_TASK GOAL:_ Can you set down, exactly as they appear below, the lines from the opening of the material through the one bearing "cam_d.dof.aperture_fstop = 4.4", minus the pictures?

==============================

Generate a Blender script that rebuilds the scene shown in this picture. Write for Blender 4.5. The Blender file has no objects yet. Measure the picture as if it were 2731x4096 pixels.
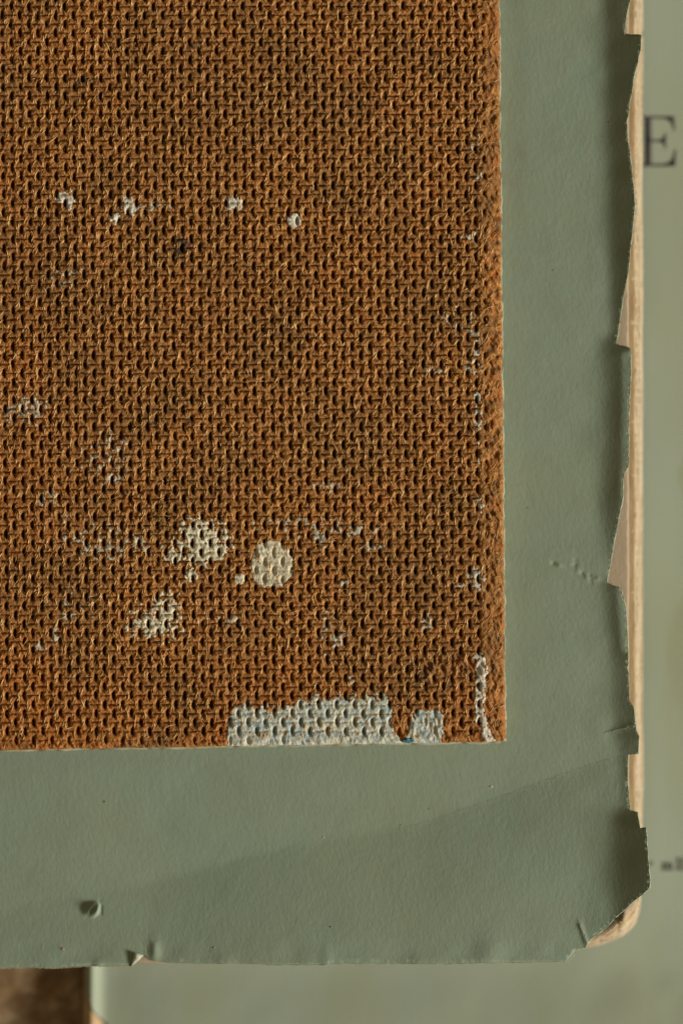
import bpy, math, random
import numpy as np
from mathutils import Vector
from mathutils.geometry import delaunay_2d_cdt

# ---------------------------------------------------------------- units
U = 0.00003            # one photograph pixel on the board's face, in metres
CX, CY = 1365.5, 2048  # optical axis
D = 16667.0            # camera height over the board's face (0.5 m)
Z0 = 470.0             # the tabletop lies this far under the board's face
scene = bpy.context.scene
COL = scene.collection

# ---------------------------------------------------------------- camera
cam_d = bpy.data.cameras.new("camera")
cam = bpy.data.objects.new("camera", cam_d)
COL.objects.link(cam)
scene.camera = cam
cam.location = (0, 0, (D + Z0) * U)
cam_d.sensor_fit = 'VERTICAL'
cam_d.sensor_height = 36
cam_d.lens = 36 * D / 4096.0
cam_d.clip_start = 0.01
cam_d.clip_end = 20
cam_d.dof.use_dof = True
cam_d.dof.focus_distance = D * U
cam_d.dof.aperture_fstop = 4.4

# ---------------------------------------------------------------- light
world = bpy.data.worlds.new("World")
scene.world = world
world.use_nodes = True
bg = world.node_tree.nodes["Background"]
bg.inputs[0].default_value = (1.0, 0.78, 0.44, 1)
bg.inputs[1].default_value = 0.16

def window_lamp(name, az, el, dist, sx, sy, power, color):
    ld = bpy.data.lights.new(name, 'AREA')
    ld.shape = 'RECTANGLE'; ld.size = sx; ld.size_y = sy
    ld.energy = power; ld.color = color
    lo = bpy.data.objects.new(name, ld); COL.objects.link(lo)
    a, e = math.radians(az), math.radians(el)
    v = Vector((math.cos(e) * math.cos(a), math.cos(e) * math.sin(a), math.sin(e)))
    lo.location = v * dist
    lo.rotation_euler = v.to_track_quat('Z', 'Y').to_euler()
    return lo
window_lamp("window_light", -20, 22, 1.25, 0.34, 0.30, 21.5, (1.0, 0.94, 0.80))

scene.view_settings.view_transform = 'Standard'
scene.view_settings.look = 'None'
scene.view_settings.exposure = 0.0
scene.view_settings.gamma = 1.0
scene.render.engine = 'CYCLES'
scene.cycles.max_bounces = 6
scene.cycles.diffuse_bounces = 4

# ---------------------------------------------------------------- helpers
rng = np.random.default_rng(7)
TAB = rng.random((256, 256))

def vn(x, y, s, seed=0):
    """smooth value noise in -1..1, cell size s"""
    x = np.asarray(x, float) / s + seed * 17.31
    y = np.asarray(y, float) / s + seed * 9.77
    xi = np.floor(x).astype(int); yi = np.floor(y).astype(int)
    fx = x - xi; fy = y - yi
    fx = fx * fx * (3 - 2 * fx); fy = fy * fy * (3 - 2 * fy)
    a = TAB[xi % 256, yi % 256]; b = TAB[(xi + 1) % 256, yi % 256]
    c = TAB[xi % 256, (yi + 1) % 256]; d = TAB[(xi + 1) % 256, (yi + 1) % 256]
    return ((a * (1 - fx) + b * fx) * (1 - fy) + (c * (1 - fx) + d * fx) * fy) * 2 - 1

def rot(x, y, deg):
    a = math.radians(deg)
    return x * math.cos(a) + y * math.sin(a), -x * math.sin(a) + y * math.cos(a)

def sstep(a, b, x):
    t = np.clip((np.asarray(x, float) - a) / (b - a), 0, 1)
    return t * t * (3 - 2 * t)

def softplus(x, w):
    x = np.asarray(x, float) / w
    return w * np.where(x > 20, x, np.log1p(np.exp(np.minimum(x, 20))))

def P(x, y, z, zb=None):
    """photo pixel (x, y) lying z photo-pixels above (+) the board's face -> metres"""
    k = (D - (z if zb is None else zb)) / D
    return np.stack([(np.asarray(x, float) - CX) * k * U,
                     -(np.asarray(y, float) - CY) * k * U,
                     (np.asarray(z, float) + Z0) * U + 0 * np.asarray(x, float)], -1)

def empty(name, label, cat, zpx, group=None):
    o = bpy.data.objects.new(name, None)
    o.empty_display_size = 0.01
    o.location = (0, 0, (zpx + Z0) * U)
    o["label"] = label; o["category"] = cat
    if group: o["group"] = group
    COL.objects.link(o)
    return o

def wloc(o):
    z = Vector((0, 0, 0))
    while o is not None:
        z = z + o.location; o = o.parent
    return np.array(z)

def mesh_obj(name, co, faces, mat, parent=None, smooth=True, kind=None, label=None):
    """co world metres; faces: (n,4)/(n,3) int array or list of lists"""
    me = bpy.data.meshes.new(name)
    co = np.asarray(co, float).reshape(-1, 3)
    if parent is not None: co = co - wloc(parent)
    if isinstance(faces, np.ndarray):
        n, k = faces.shape
        me.vertices.add(len(co)); me.vertices.foreach_set("co", co.astype(np.float32).ravel())
        me.loops.add(n * k); me.loops.foreach_set("vertex_index", faces.astype(np.int32).ravel())
        me.polygons.add(n); me.polygons.foreach_set("loop_start", (np.arange(n) * k).astype(np.int32))
        me.update(calc_edges=True)
    else:
        me.from_pydata([tuple(c) for c in co], [], [list(map(int, f)) for f in faces])
    me.validate()
    me.polygons.foreach_set("use_smooth", np.full(len(me.polygons), smooth))
    me.materials.append(mat)
    o = bpy.data.objects.new(name, me)
    COL.objects.link(o)
    if parent is not None: o.parent = parent
    if kind: o["kind"] = kind
    if label: o["label"] = label
    return o

def point_attr(o, name, arr):
    a = o.data.attributes.new(name, 'FLOAT', 'POINT')
    a.data.foreach_set("value", np.asarray(arr, np.float32).ravel())

def inside(px, py, poly):
    px = np.asarray(px); py = np.asarray(py)
    r = np.zeros(px.shape, bool)
    n = len(poly)
    for i in range(n):
        x1, y1 = poly[i]; x2, y2 = poly[(i + 1) % n]
        if y1 == y2: continue
        c = ((y1 > py) != (y2 > py)) & (px < (x2 - x1) * (py - y1) / (y2 - y1) + x1)
        r ^= c
    return r

def refine(poly, step, amp=0.0, seed=0, closed=True, keep=None):
    out = []
    n = len(poly)
    for i in range(n if closed else n - 1):
        a = np.array(poly[i], float); b = np.array(poly[(i + 1) % n], float)
        L = np.hypot(*(b - a)); k = max(1, int(L / step))
        if keep is not None and not keep(a, b): k = max(1, int(L / 200))
        nrm = np.array([b[1] - a[1], a[0] - b[0]]) / max(L, 1e-6)
        for j in range(k):
            p = a + (b - a) * j / k
            if amp and j and not (keep is not None and not keep(a, b)):
                p = p + nrm * amp * (0.6 * float(vn(p[0], p[1], 23, seed)) + 0.5 * float(vn(p[0], p[1], 8, seed + 3)))
            out.append(p)
    if not closed: out.append(np.array(poly[-1], float))
    return np.array(out)

def sheet(name, outline, pts, zf, zb, thick, mat, parent, label=None, smooth=True):
    """a sheet of paper or card: outline and inner points in photo pixels, height zf(x, y)"""
    ins = pts[inside(pts[:, 0], pts[:, 1], outline)] if len(pts) else np.zeros((0, 2))
    allp = np.vstack([outline, ins])
    n = len(outline)
    vv, _, ff, *_ = delaunay_2d_cdt([Vector((float(a), float(b))) for a, b in allp],
                                    [], [list(range(n))], 1, 1e-4, False)
    v = np.array([(p.x, p.y) for p in vv]); z = zf(v[:, 0], v[:, 1])
    tri = np.array([f[:3] for f in ff if len(f) >= 3], int)
    cen = v[tri].mean(1)
    tri = tri[inside(cen[:, 0], cen[:, 1], outline)]
    # orient upwards in world (image y is down)
    a, b, c = v[tri[:, 0]], v[tri[:, 1]], v[tri[:, 2]]
    cr = (b[:, 0] - a[:, 0]) * (c[:, 1] - a[:, 1]) - (b[:, 1] - a[:, 1]) * (c[:, 0] - a[:, 0])
    tri[cr > 0] = tri[cr > 0][:, ::-1]
    m = len(v)
    top = P(v[:, 0], v[:, 1], z, zb); bot = P(v[:, 0], v[:, 1], z - thick, zb)
    e = {}
    for t in tri:
        for i in range(3):
            k = (t[i], t[(i + 1) % 3])
            if (k[1], k[0]) in e: del e[(k[1], k[0])]
            else: e[k] = 1
    side = []
    for (i, j) in e:
        side.append((j, i, i + m)); side.append((j, i + m, j + m))
    faces = np.vstack([tri, tri[:, ::-1] + m, np.array(side, int)])
    o = mesh_obj(name, np.vstack([top, bot]), faces, mat, parent, smooth, None, label)
    if smooth:
        # keep the rim crisp
        mask = np.zeros(len(o.data.polygons), bool); mask[:2 * len(tri)] = True
        o.data.polygons.foreach_set("use_smooth", mask)
    return o

# ---------------------------------------------------------------- materials
class NT:
    def __init__(s, name, rough=0.8, spec=0.2):
        s.m = bpy.data.materials.new(name); s.m.use_nodes = True
        s.t = s.m.node_tree; s.b = s.t.nodes["Principled BSDF"]
        s.b.inputs["Roughness"].default_value = rough
        s.b.inputs["Specular IOR Level"].default_value = spec
        s.c = s.t.nodes.new("ShaderNodeTexCoord").outputs["Object"]
    def link(s, a, b): s.t.links.new(a, b)
    def noise(s, size, stretch=(1, 1, 1), rotz=0, detail=3, rough=0.55, dist=0.0, off=(0, 0, 0)):
        mp = s.t.nodes.new("ShaderNodeMapping"); mp.vector_type = 'TEXTURE'
        mp.inputs["Scale"].default_value = tuple(U * size * q for q in stretch)
        mp.inputs["Rotation"].default_value = (0, 0, math.radians(rotz))
        mp.inputs["Location"].default_value = off
        s.link(s.c, mp.inputs[0])
        n = s.t.nodes.new("ShaderNodeTexNoise"); n.inputs["Scale"].default_value = 1.0
        n.inputs["Detail"].default_value = detail; n.inputs["Roughness"].default_value = rough
        n.inputs["Distortion"].default_value = dist
        s.link(mp.outputs[0], n.inputs["Vector"])
        return n.outputs["Fac"]
    def ramp(s, fac, stops):
        r = s.t.nodes.new("ShaderNodeValToRGB"); e = r.color_ramp.elements
        while len(e) < len(stops): e.new(0.5)
        for i, (p, c) in enumerate(stops):
            e[i].position = p; e[i].color = (*c, 1)
        s.link(fac, r.inputs[0]); return r.outputs[0]
    def rng(s, fac, a, b, c=0.0, d=1.0):
        r = s.t.nodes.new("ShaderNodeMapRange"); r.clamp = True
        for i, q in zip((1, 2, 3, 4), (a, b, c, d)): r.inputs[i].default_value = q
        s.link(fac, r.inputs[0]); return r.outputs[0]
    def mix(s, fac, a, b, mode='MIX'):
        m = s.t.nodes.new("ShaderNodeMix"); m.data_type = 'RGBA'; m.blend_type = mode
        for sock, v in ((m.inputs[0], fac), (m.inputs[6], a), (m.inputs[7], b)):
            if isinstance(v, (int, float)): sock.default_value = v
            elif isinstance(v, tuple): sock.default_value = (*v, 1)
            else: s.link(v, sock)
        return m.outputs[2]
    def attr(s, name):
        a = s.t.nodes.new("ShaderNodeAttribute"); a.attribute_name = name; return a.outputs["Fac"]
    def bump(s, fac, dist_px, strength=1.0, prev=None):
        b = s.t.nodes.new("ShaderNodeBump"); b.inputs["Distance"].default_value = dist_px * U
        b.inputs["Strength"].default_value = strength
        s.link(fac, b.inputs["Height"])
        if prev is not None: s.link(prev, b.inputs["Normal"])
        return b.outputs[0]
    def out(s, col=None, nrm=None):
        if isinstance(col, tuple): s.b.inputs["Base Color"].default_value = (*col, 1)
        elif col is not None: s.link(col, s.b.inputs["Base Color"])
        if nrm is not None: s.link(nrm, s.b.inputs["Normal"])
        return s.m

# hardboard: pressed wood fibre
n = NT("hardboard_fibre", 0.7, 0.12)
f1 = n.noise(7, (1, 3.5, 1), 24, 2); f2 = n.noise(7, (1, 3.5, 1), -38, 2); f3 = n.noise(5, (1, 1, 1), 0, 2)
big = n.noise(260, detail=3); mid = n.noise(45, detail=3); spot = n.noise(22, detail=2, off=(0.3, 0, 0))
c = n.ramp(f1, [(0.32, (0.11, 0.036, 0.010)), (0.50, (0.36, 0.148, 0.040)), (0.68, (0.78, 0.42, 0.16))])
c2 = n.ramp(f2, [(0.32, (0.11, 0.036, 0.010)), (0.52, (0.35, 0.145, 0.038)), (0.70, (0.72, 0.38, 0.135))])
c = n.mix(0.5, c, c2)
c = n.mix(n.rng(n.attr("rust"), 0.0, 1.0, 0.0, 0.65), c, (0.42, 0.135, 0.028))
c = n.mix(n.rng(mid, 0.56, 0.72, 0.0, 0.35), c, (0.42, 0.18, 0.055))
c = n.mix(n.rng(big, 0.40, 0.66, 0.0, 0.6), c, (0.19, 0.105, 0.04))
c = n.mix(n.rng(spot, 0.66, 0.76, 0.0, 0.45), c, (0.30, 0.27, 0.22))
c = n.mix(n.rng(n.attr("stain"), 0.0, 1.0, 0.0, 0.85), c, (0.045, 0.038, 0.034))
HARDBOARD = n.out(c, n.bump(f1, 5, 0.8, n.bump(f2, 5, 0.8, n.bump(f3, 3, 0.6))))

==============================

_RESULT OF THE EXERCISE:_
Generate a Blender script that rebuilds the scene shown in this picture. Write for Blender 4.5. The Blender file has no objects yet. Measure the picture as if it were 2731x4096 pixels.
import bpy, math, random
import numpy as np
from mathutils import Vector
from mathutils.geometry import delaunay_2d_cdt

# ---------------------------------------------------------------- units
U = 0.00003            # one photograph pixel on the board's face, in metres
CX, CY = 1365.5, 2048  # optical axis
D = 16667.0            # camera height over the board's face (0.5 m)
Z0 = 470.0             # the tabletop lies this far under the board's face
scene = bpy.context.scene
COL = scene.collection

# ---------------------------------------------------------------- camera
cam_d = bpy.data.cameras.new("camera")
cam = bpy.data.objects.new("camera", cam_d)
COL.objects.link(cam)
scene.camera = cam
cam.location = (0, 0, (D + Z0) * U)
cam_d.sensor_fit = 'VERTICAL'
cam_d.sensor_height = 36
cam_d.lens = 36 * D / 4096.0
cam_d.clip_start = 0.01
cam_d.clip_end = 20
cam_d.dof.use_dof = True
cam_d.dof.focus_distance = D * U
cam_d.dof.aperture_fstop = 4.4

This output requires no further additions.